Haine en ligne : la parade d'Eric Dupond-Moretti
Le ministre de la Justice veut prendre les réseaux sociaux à leur propre jeu, en jouant sur leur statut d'hébergeur et non d'éditeur.
Depuis trois ans, le gouvernement cherche en vain la clé du problème. Une première loi contre la haine en ligne, portée par la députée Laetitia Avia, a été censurée par le Conseil constitutionnel. Depuis, à chaque fois que le débat resurgit, l’exécutif est accusé de vouloir restreindre les libertés.
Eric Dupond-Moretti pense avoir trouvé la parade : prendre les réseaux sociaux à leur propre jeu. Ces derniers tiennent particulièrement à leur statut juridique d’hébergeur, et non pas d’éditeur, comme le sont des médias comme franceinfo, par exemple.

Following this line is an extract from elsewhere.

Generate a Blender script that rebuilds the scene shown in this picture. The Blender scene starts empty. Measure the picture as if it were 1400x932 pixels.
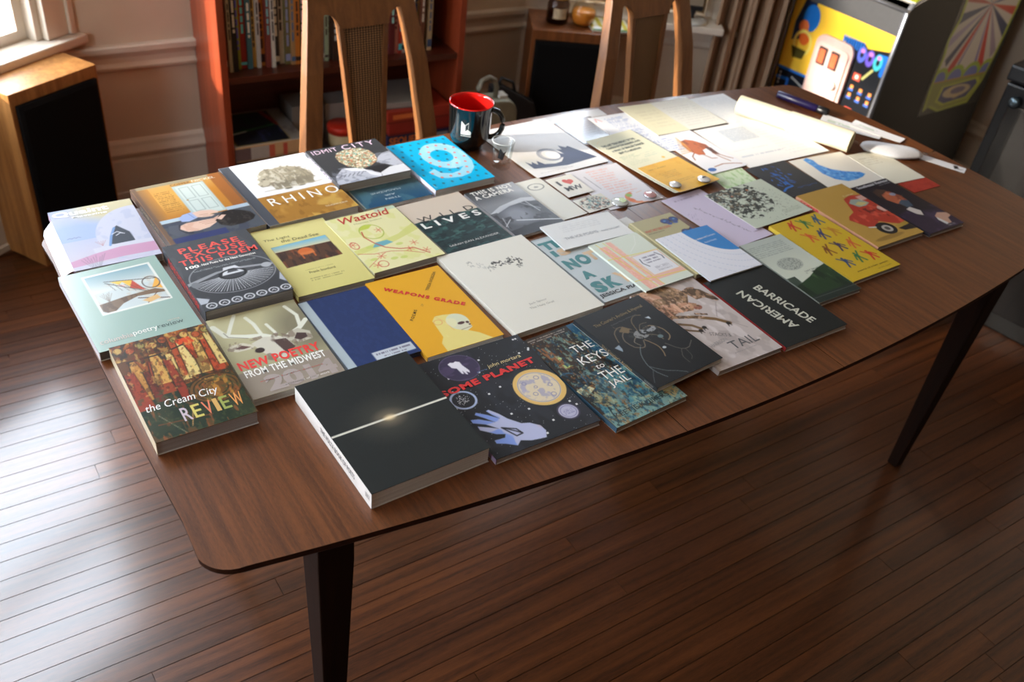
import bpy, bmesh, math, random
import numpy as np
from mathutils import Matrix, Vector

random.seed(7)
C = bpy.context.scene.collection
SC = bpy.context.scene

# ------------------------------------------------------------------ camera, sky, sun, exposure
cam_d = bpy.data.cameras.new('camera')
cam_d.sensor_width = 36.0
cam_d.lens = 1277.32 * 36.0 / 1400.0
cam_d.clip_start = 0.02
cam_d.dof.use_dof = True
cam_d.dof.focus_distance = 1.38
cam_d.dof.aperture_fstop = 5.2
cam = bpy.data.objects.new('camera', cam_d)
C.objects.link(cam)
cam.matrix_world = Matrix(((0.82428613, 0.27089424, -0.49716062, 0.0),
                           (-0.55600847, 0.55295793, -0.6205579, 0.0),
                           (0.10680335, 0.78794279, 0.60641505, 1.63833),
                           (0, 0, 0, 1)))
SC.camera = cam

world = bpy.data.worlds.new('sky')
SC.world = world
world.use_nodes = True
wn = world.node_tree
wn.nodes.clear()
w_out = wn.nodes.new('ShaderNodeOutputWorld')
w_bg = wn.nodes.new('ShaderNodeBackground')
w_tc = wn.nodes.new('ShaderNodeTexCoord')
w_sep = wn.nodes.new('ShaderNodeSeparateXYZ')
w_ramp = wn.nodes.new('ShaderNodeValToRGB')
w_ramp.color_ramp.elements[0].position = 0.42
w_ramp.color_ramp.elements[0].color = (0.42, 0.38, 0.32, 1)
w_ramp.color_ramp.elements[1].position = 0.53
w_ramp.color_ramp.elements[1].color = (0.82, 0.93, 1.06, 1)
w_map = wn.nodes.new('ShaderNodeMapRange')
w_map.inputs['From Min'].default_value = -1
w_map.inputs['From Max'].default_value = 1
wn.links.new(w_tc.outputs['Generated'], w_sep.inputs[0])
wn.links.new(w_sep.outputs['Z'], w_map.inputs['Value'])
wn.links.new(w_map.outputs[0], w_ramp.inputs[0])
wn.links.new(w_ramp.outputs[0], w_bg.inputs['Color'])
w_bg.inputs['Strength'].default_value = 11.0
wn.links.new(w_bg.outputs[0], w_out.inputs[0])

SUN_DIR = Vector((0.958, -0.287, -0.29)).normalized()
sun_d = bpy.data.lights.new('sun', 'SUN')
sun_d.energy = 7.6
sun_d.angle = math.radians(3.0)
sun_d.color = (1.0, 0.88, 0.72)
sun = bpy.data.objects.new('sun', sun_d)
C.objects.link(sun)
sun.location = (-3, 5, 4)
sun.rotation_euler = SUN_DIR.to_track_quat('-Z', 'Y').to_euler()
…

Dans le cas des médias dits "traditionnels", la loi qui s’applique est celle de 1881 sur la liberté de la presse. Elle interdit à la justice d’utiliser la comparution immédiate contre un journaliste ou contre un invité qui tient des propos à l’antenne. Et jusqu’à présent, cette même loi était utilisée pour les propos en ligne.
"Dégonfler la bulle"
Conséquence : pas de comparution immédiate non plus pour les auteurs de messages haineux. Et le temps qu’ils soient convoqués par la justice, le propos haineux continuait à se disséminer sur la toile, comme pour Samuel Paty, l’enseignant assassiné dans les Yvelines. "Nous n’avions rien pour dégonfler la bulle", résume un conseiller.
L'article 20 du projet de loi confortant les principes républicains, présenté en Conseil des ministres ce mercredi, va changer les règles du jeu, en jouant sur la différence de statut entre hébergeur ou éditeur. Concrètement, la comparution immédiate sera désormais possible… si et seulement s'il n'y a pas de responsable de la publication derrière. Donc si et seulement s'il n'y a pas d’éditeur. C’est là que le statut d’hébergeur se retourne contre les réseaux sociaux.
Collaboration fluide
"Cela nous permet de ne pas toucher à la loi de 1881 et de ne pas violer les droits de la presse", se félicite le cabinet d’Eric Dupond-Moretti. Au sein de la majorité, certains font valoir que l'exercice était d’autant plus périlleux que "le ministère de l’Intérieur s’est cassé les dents sur cette même loi".
Autre différence soulignée par les mêmes personnes : Eric Dupond-Moretti a pensé à associer sa collègue de la Culture, Roselyne Bachelot, qui a aussi en charge les médias. "Ils s’estiment et s’apprécient personnellement, souligne-t-on de part et d'autre. La collaboration est fluide."